'Carter' fails to escape Disney's leash

By Matt Bajkowski
Sports Editor
After seeing a commercial for Disney’s most recent movie, “John Carter,”  you were probably left wondering what you had just seen (if you haven’t, here you go http://www.youtube.com/watch?v=YNVJx7nLDs4&feature=related).
I was was left wondering the same thing too, but that was after I had seen the movie.  Going into Arlington Theaters, I was asking myself a few questions about “John Carter.”  “Will this movie be like ‘Star Wars’?” “Will it be able to shake the influence Disney’s usual princess movies?” “Will I wish I had bought a ticket to ‘Project X’ and made my friend sneak in?”
Do I wish I had gone to see “Project X” instead? Not really.  But although “John Carter” kept me entertained for two hours, I’m not saying it’s a great movie either.
“John Carter” suffers from a combination of two questions I asked myself above.  The movie is similar enough to remind me of Star Wars, but doesn’t come at all close to Star Wars’ level, and doesn’t slip out of Disney’s leash.
Regarding Star Wars, if you took the writing from the “Phantom Menace” (which was horrible), but then also took away the good actors and cool special effects (the only thing that movie has), you have “John Carter.”
 The writing had me confused within the first half hour about who the main character was, even though it’s named “John Carter!” Carter (Taylor Kitsch) is a Civil War veteran who has trouble finding a new life after the end of the war.  He strikes it rich finding gold though and earns the attention of some unwanted company.  Carter sends for his nephew, Edgar (Daryl Sabara), by telegraph, who arrives at his uncle’s estate only to find that Carter has suddenly died in his study.
For the next five to ten minutes, the movie seems to focus on Edgar, as Carter’s lawyer explains a whole mess of unnecessary details concerning the will, which had me starting to think this movie was really about Edgar generically uncovering his uncle’s past.  From there, the lawyer randomly drops a book on the desk and leaves without a word.
Edgar begins to read the book and we learn how Carter stumbled across a device that transports him to Mars, where he becomes the most cliché hero of them all (if you want a full plot summary go here http://www.imdb.com/title/tt0401729/synopsis).

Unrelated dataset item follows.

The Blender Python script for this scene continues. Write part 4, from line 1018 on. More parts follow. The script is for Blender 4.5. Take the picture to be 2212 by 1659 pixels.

And that is my second issue with this movie.  “John Carter” mostly fails before the first scene even appears on the screen. Why? Because you are reminded this is a Disney film in  opening credits.  Carter becomes disillusioned with war after losing his family in the Civil War, and refuses to save the day until he realizes he has fallen in love with the Princess of Mars (Lynn Collins).  If that’s not generic and overused then I really need to reevaluate my life so far.  I’m also pretty sure I could have written the plot for this movie too, which is almost an insult to me!
 While I love to rip this movie apart for the things it does wrong, I do feel obligated remind you that “John Carter” did keep me entertained for a couple of hours.  Some good action scenes, a few stupid but funny jokes, like how Carter is called Virgina because of language barriers, and small homages to great sci-fi films of the past kept me from getting bored and wishing I had spent the night doing something else.
So if you have nothing to do, and don’t mind dropping 10 bucks to for a ticket and some popcorn, go ahead and see “John Carter.” But if you’re down for it, sneaking in to see “Project X” isn’t a bad idea either.